Wednesday, June 6, 2012


Yesterday, I blogged about how I kept Sadie, Foster and myself safe from a nervous rattlesnake earlier in the day.  One would think that would be enough excitement for one day.  But then, this is my life we’re talking about, so the excitement continued….

Later in the day, I wanted to stop to get a late lunch.  Realizing I didn’t have my reading book with me, I decided to run home, get it and return to where I wanted to eat.  But those plans were quickly doused.

Driving up one of the main boulevards to the hills where I live, I noticed a lot of haze up ahead and to my right at the base of the mountains.  But something about the haze didn’t look quite right.  Taking a closer look as I drove closer, I realized it was too centralized to be haze.  Following the line of haze to its source, I realized it was a fire that had just broken out in the hills.

Oh, great!

Ever since moving to this house and having two horrendous fires two years in a row that threatened my house, I’ve been a little wary of anything that resembles a fire in the hills near my house.  So, my elevated heart rate and accelerated breathing came as no surprise when I plotted where the source of the fire was and realize it was less than three miles from my house with the wind blowing the flames my way and a delectable path of eleven-year-old vegetation in its path offering itself up as fuel.

Dandy!

Within moments, I had my cell phone out and was calling in the fire.  When the dispatcher came on the line, she asked for the house address of the fire.  When I told her that it wasn’t a house fire but one that had just begun in the hills, she paused with my conversation and began dispatching the appropriate teams to the locale. 

I didn’t even make it the next mile up the road before having to pull over for the screeching sirens of a county fire truck that blared past.  Then, turning on my street and heading to my house, I noticed our city fire truck pull out of the station, just two doors down, and hurry towards the blaze.  By the time I’d pulled to the end of my driveway, a sheriff’s helicopter was flying over my house en route to the fire.

Way to go, team firefighters!

The dispatcher told me that she’d received a call just prior to mine about the same fire.  That coupled with my call put the teams necessary in motion to get a jumpstart on what could’ve been another devastating fire in our hills.

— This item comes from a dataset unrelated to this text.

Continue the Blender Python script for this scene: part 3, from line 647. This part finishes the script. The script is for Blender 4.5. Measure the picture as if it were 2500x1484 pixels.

Going into my house, I heard more and more sirens of approaching fire trucks as they made their way to the fire.  A calm washed over me, knowing that those of us nearby were safe and that the firefighters had the situation under control.  It took about an hour and a half of intense fighting, but the teams knocked out the fire, the evidence of which was fire rigs making their way back down the hill, the occupants of said vehicles covered in black soot, yet looking satisfied with a job well done.

Living at the hillside definitely has its exciting moments!